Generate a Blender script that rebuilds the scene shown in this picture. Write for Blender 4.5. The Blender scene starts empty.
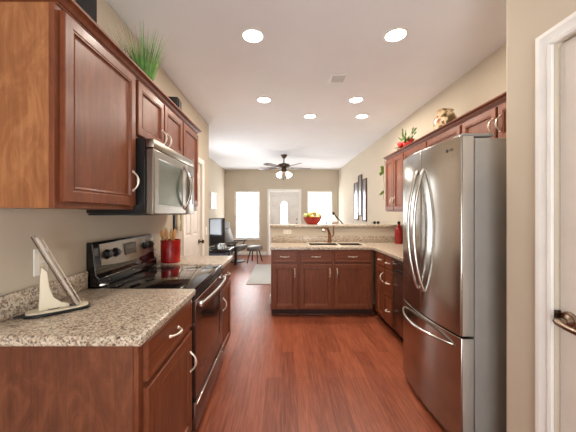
import bpy, bmesh, math, random
from mathutils import Vector, Matrix
random.seed(7)
PI = math.pi
SC = bpy.context.scene
COL = SC.collection

# ------------------------------------------------------------------ camera
cam_d = bpy.data.cameras.new('camera'); cam = bpy.data.objects.new('camera', cam_d); COL.objects.link(cam)
cam.location = (0, 0, 1.352); cam.rotation_euler = (PI/2, 0, 0)
cam_d.sensor_width = 36.0; cam_d.lens = 17.5
cam_d.shift_x = 0.01215; cam_d.shift_y = -0.0052
cam_d.clip_start = 0.02
SC.camera = cam

# ------------------------------------------------------------------ world, exposure
SC.view_settings.view_transform = 'Standard'
SC.view_settings.look = 'None'
SC.view_settings.gamma = 1.0
SC.view_settings.use_curve_mapping = False
SC.view_settings.exposure = 0.42
W = bpy.data.worlds.new('world'); SC.world = W; W.use_nodes = True
SKY, GROUND_FILL = 6.0, 9.5          # pale overcast sky above, a brighter lower half added to light the ceiling
nt = W.node_tree; bg = nt.nodes['Background']
tc = nt.nodes.new('ShaderNodeTexCoord'); sx = nt.nodes.new('ShaderNodeSeparateXYZ'); nt.links.new(tc.outputs['Generated'], sx.inputs[0])
mr = nt.nodes.new('ShaderNodeMapRange'); mr.inputs[1].default_value = -.06; mr.inputs[2].default_value = .02
mr.inputs[3].default_value = GROUND_FILL; mr.inputs[4].default_value = SKY
nt.links.new(sx.outputs['Z'], mr.inputs[0]); nt.links.new(mr.outputs[0], bg.inputs[1])
bg.inputs[0].default_value = (0.95, 0.98, 1.0, 1)
CAN_W = 9.0
FAN_W = 4.0

def area(name, loc, rot, sx, sy, power, color, portal=False, shape='RECTANGLE', spread=None):
    l = bpy.data.lights.new(name, 'AREA'); l.shape = shape; l.size = sx
    if shape == 'RECTANGLE': l.size_y = sy
    l.energy = power; l.color = color
    if portal: l.cycles.is_portal = True
    if spread: l.spread = spread
    o = bpy.data.objects.new(name, l); o.location = loc; o.rotation_euler = rot; COL.objects.link(o)
    return o
# portals in the seen and added window openings (they only guide the sky light)
area('window_portal', (-1.08, 9.02, 1.29), (-PI/2, 0, 0), 0.82, 1.56, 1, (1, 1, 1), True)
area('window_portal', (1.25, 9.02, 1.29), (-PI/2, 0, 0), 0.82, 1.56, 1, (1, 1, 1), True)
area('window_portal', (0.0, -1.49, 1.1), (PI/2, 0, 0), 1.2, 2.1, 1, (1, 1, 1), True)
area('window_portal', (-1.81, 5.95, 1.3), (0, -PI/2, 0), 1.66, 0.8, 1, (1, 1, 1), True)

# ------------------------------------------------------------------ materials
def s2l(c):
    return tuple(((v/255)/12.92 if v/255 <= 0.04045 else ((v/255+0.055)/1.055)**2.4) for v in c)
def rgba(c): return (*s2l(c), 1)

class NT:
    def __init__(s, name):
        s.m = bpy.data.materials.new(name); s.m.use_nodes = True
        s.t = s.m.node_tree; s.b = s.t.nodes['Principled BSDF']; s.out = s.t.nodes['Material Output']
    def n(s, typ, **kw):
        nd = s.t.nodes.new(typ)
        for k, v in kw.items(): setattr(nd, k, v)
        return nd
    def l(s, a, b): s.t.links.new(a, b)
    def coords(s, scale=(1, 1, 1), rot=(0, 0, 0)):
        tc = s.n('ShaderNodeTexCoord'); mp = s.n('ShaderNodeMapping')
        mp.inputs['Scale'].default_value = scale; mp.inputs['Rotation'].default_value = rot
        s.l(tc.outputs['Object'], mp.inputs['Vector']); return mp.outputs['Vector']
    def noise(s, vec, scale, detail=4, rough=.55, dist=0):
        nd = s.n('ShaderNodeTexNoise'); nd.inputs['Scale'].default_value = scale
        nd.inputs['Detail'].default_value = detail; nd.inputs['Roughness'].default_value = rough
        nd.inputs['Distortion'].default_value = dist
        s.l(vec, nd.inputs['Vector']); return nd.outputs['Fac']
    def ramp(s, fac, stops, interp='LINEAR'):
        r = s.n('ShaderNodeValToRGB'); r.color_ramp.interpolation = interp
        e = r.color_ramp.elements
        while len(e) < len(stops): e.new(0.5)
        for i, (p, c) in enumerate(stops): e[i].position = p; e[i].color = rgba(c)
        s.l(fac, r.inputs['Fac']); return r.outputs['Color']
    def mix(s, fac, a, b, mode='MIX'):
        x = s.n('ShaderNodeMix', data_type='RGBA', blend_type=mode)
        if isinstance(fac, float): x.inputs[0].default_value = fac
        else: s.l(fac, x.inputs[0])
        for v, i in ((a, 6), (b, 7)):
            if isinstance(v, tuple): x.inputs[i].default_value = rgba(v)
            else: s.l(v, x.inputs[i])
        return x.outputs[2]
    def base(s, c):
        if isinstance(c, tuple): s.b.inputs['Base Color'].default_value = rgba(c)
        else: s.l(c, s.b.inputs['Base Color'])
    def set(s, rough=.5, metal=0, coat=0, spec=None, coat_rough=.1):
        s.b.inputs['Roughness'].default_value = rough; s.b.inputs['Metallic'].default_value = metal
        s.b.inputs['Coat Weight'].default_value = coat; s.b.inputs['Coat Roughness'].default_value = coat_rough
        if spec is not None: s.b.inputs['Specular IOR Level'].default_value = spec
        return s
    def bump(s, fac, strength=.1, dist=.01):
        b = s.n('ShaderNodeBump'); b.inputs['Strength'].default_value = strength; b.inputs['Distance'].default_value = dist
        s.l(fac, b.inputs['Height']); s.l(b.outputs['Normal'], s.b.inputs['Normal'])

M = {}
def plain(key, c, rough=.5, metal=0, coat=0, var=.06, scale=6, spec=None):
    t = NT(key); v = t.coords(); f = t.noise(v, scale)
    lo = tuple(max(0, x*(1-var)) for x in c); hi = tuple(min(255, x*(1+var)) for x in c)
    t.base(t.ramp(f, [(.3, lo), (.7, hi)])); t.set(rough, metal, coat, spec); M[key] = t.m; return t

def wood(key, dark, mid, light, grain=(22, 22, 1.4), rough=.32, coat=.25, figure=.35):
    t = NT(key)
    v = t.coords(grain); f = t.noise(v, 2.2, 6, .6, .6)
    c1 = t.ramp(f, [(.28, dark), (.5, mid), (.74, light)])
    v2 = t.coords((grain[0]*.22, grain[1]*.22, grain[2]*1.6)); f2 = t.noise(v2, 2.0, 5, .65, 1.6)
    c2 = t.ramp(f2, [(.38, dark), (.52, mid), (.62, light)])
    t.base(t.mix(figure, c1, c2)); t.set(rough, 0, coat, .35, .18); M[key] = t.m
wood('cherry', (97, 49, 30), (118, 64, 39), (134, 77, 47), rough=.42, coat=.06)
wood('cherry_flat', (97, 49, 30), (118, 64, 39), (134, 77, 47), (1.4, 22, 22), .42, .06)
wood('veneer', (122, 75, 45), (150, 97, 60), (176, 121, 79), (24, 24, 1.2), .45, .06, .5)
wood('veneer_base', (90, 50, 34), (112, 65, 44), (134, 82, 56), (20, 20, 1.5), .45, .06, .5)
wood('spoon_wood', (170, 120, 66), (196, 146, 88), (214, 168, 110), (30, 30, 3), .6, 0)
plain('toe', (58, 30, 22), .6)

def granite(key):
    t = NT(key); v = t.coords()
    vo = t.n('ShaderNodeTexVoronoi'); vo.inputs['Scale'].default_value = 150; t.l(v, vo.inputs['Vector'])
    sp = t.n('ShaderNodeSeparateColor'); t.l(vo.outputs['Color'], sp.inputs[0])
    c = t.ramp(sp.outputs[0], [(0, (54, 42, 38)), (.10, (112, 82, 68)), (.22, (168, 146, 124)), (.40, (198, 184, 163)), (.68, (218, 208, 190)), (.90, (126, 120, 114))], 'CONSTANT')
    f = t.noise(v, 46, 3, .6); c2 = t.ramp(f, [(.38, (128, 98, 80)), (.48, (192, 176, 155)), (.64, (214, 204, 186))])
    t.base(t.mix(.30, c, c2)); t.set(.28, 0, .1); M[key] = t.m
granite('granite')

def floorwood():
    t = NT('floor_planks')
    v = t.coords((1, 1, 1), (0, 0, PI/2))
    b = t.n('ShaderNodeTexBrick'); t.l(v, b.inputs['Vector'])
    b.offset = .37; b.offset_frequency = 2; b.squash = 1
    b.inputs['Scale'].default_value = 1; b.inputs['Brick Width'].default_value = 1.15; b.inputs['Row Height'].default_value = .118
    b.inputs['Mortar Size'].default_value = .0014; b.inputs['Mortar Smooth'].default_value = .3; b.inputs['Bias'].default_value = 0
    b.inputs['Color1'].default_value = rgba((106, 50, 33)); b.inputs['Color2'].default_value = rgba((162, 88, 60)); b.inputs['Mortar'].default_value = rgba((82, 38, 28))
    g = t.noise(t.coords((34, 1.6, 1)), 2.0, 6, .62, .9)
    gc = t.ramp(g, [(.36, (82, 38, 25)), (.5, (138, 70, 47)), (.64, (178, 104, 72))])
    big = t.noise(t.coords((7, 1.2, 1)), 1.5, 4, .6, 1.5)
    bc = t.ramp(big, [(.4, (118, 60, 42)), (.6, (160, 94, 66))])
    c = t.mix(.45, b.outputs['Color'], gc); c = t.mix(.22, c, bc)
    t.base(c); t.set(.34, 0, .08, .4, .2)
    t.bump(b.outputs['Fac'], -.15, .002); M['floor'] = t.m
floorwood()

def wall_mat(key, c, rough=.85):
    t = NT(key); f = t.noise(t.coords(), 1.3, 3)
    lo = tuple(x*.975 for x in c)
    t.base(t.ramp(f, [(.3, lo), (.7, c)])); t.set(rough, 0, 0, .25)
    t.bump(t.noise(t.coords(), 220, 2), .04, .002); M[key] = t.m
wall_mat('wall', (208, 196, 177)); wall_mat('ceiling', (243, 245, 248)); wall_mat('outer', (180, 180, 175))
plain('white_paint', (240, 239, 235), .38, var=.02)
plain('door_paint', (226, 217, 207), .45, var=.02)
plain('ivory', (226, 216, 192), .4, var=.03)
plain('plate_white', (236, 232, 222), .35, var=.02)
def steel(key, c, rough, streak=(2, 2, 160), var=.05):
    t = NT(key); f = t.noise(t.coords(streak), 3, 3)
    lo = tuple(x*(1-var) for x in c)
    t.base(t.ramp(f, [(.3, lo), (.7, c)])); t.set(rough, 1)
    M[key] = t.m
steel('stainless', (174, 169, 162), .18)
steel('stainless_bright', (212, 208, 202), .16)
steel('nickel', (222, 210, 194), .34); M['nickel'].node_tree.nodes['Principled BSDF'].inputs['Metallic'].default_value = .45
steel('micro_steel', (152, 145, 134), .3)
steel('sink_steel', (226, 216, 200), .35); M['sink_steel'].node_tree.nodes['Principled BSDF'].inputs['Metallic'].default_value = .4
steel('bowl_steel', (120, 108, 94), .35)
steel('bronze', (146, 100, 68), .3)
steel('dark_bronze', (92, 76, 64), .28)
steel('lever_metal', (150, 132, 116), .26)
steel('dark_metal', (60, 52, 46), .35)
plain('fridge_side', (162, 157, 151), .5, var=.02)
plain('edge_gray', (190, 184, 176), .35, .3, var=.02)
plain('black_plastic', (22, 21, 21), .35)
plain('black_gloss', (14, 13, 13), .04, coat=.5)
plain('black_matte', (30, 29, 29), .6)
plain('gray_plastic', (150, 148, 144), .4)
plain('oven_glass', (26, 17, 14), .07, coat=.6)
plain('brown_steel', (120, 92, 80), .24, .85)
plain('micro_glass', (96, 108, 100), .1, .4, coat=.6)
plain('red_glaze', (160, 26, 24), .25, coat=.4, var=.15, scale=14)
plain('red_bowl', (176, 40, 32), .3, coat=.3)
plain('bottle_red', (150, 30, 30), .25, coat=.4)
plain('leather', (100, 92, 86), .5, var=.08)
plain('dark_wood', (66, 40, 30), .4)
plain('slate_blue', (108, 114, 132), .8)
plain('rug', (178, 176, 172), .95, var=.08, scale=60)
plain('grass', (88, 136, 62), .6, var=.35, scale=14)
plain('grass_dry', (138, 140, 92), .6, var=.2, scale=14)
plain('leaf', (86, 130, 48), .5, var=.3, scale=20)
plain('vine_leaf', (92, 118, 34), .5, var=.3, scale=20)
plain('bloom_red', (196, 40, 34), .5, var=.15, scale=20)
plain('pear_green', (168, 186, 84), .4, var=.12)
plain('peach', (232, 186, 110), .45, var=.12)
plain('apple_pale', (222, 212, 150), .4, var=.1)
plain('stem_brown', (90, 66, 40), .7)
plain('basket', (150, 110, 64), .8, var=.2, scale=50)
plain('mirror_panel', (165, 170, 180), .25, .8, var=.02)
plain('frame_brown', (84, 58, 46), .5)
plain('canvas', (238, 238, 242), .7, var=.02)
plain('cup_blue', (150, 168, 186), .25)
plain('screen', (30, 32, 36), .06, .6)
plain('tablet_silver', (196, 186, 178), .3, .6)
plain('page', (216, 204, 190), .6)
plain('grille', (205, 200, 196), .5)
plain('bush', (90, 110, 80), .8, var=.3, scale=8)
plain('grounds', (150, 160, 130), .9, var=.1)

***

Using the listing above, return all lines where the word "scene" occurs.

> _Answer below_:
Generate a Blender script that rebuilds the scene shown in this picture. Write for Blender 4.5. The Blender scene starts empty.
SC = bpy.context.scene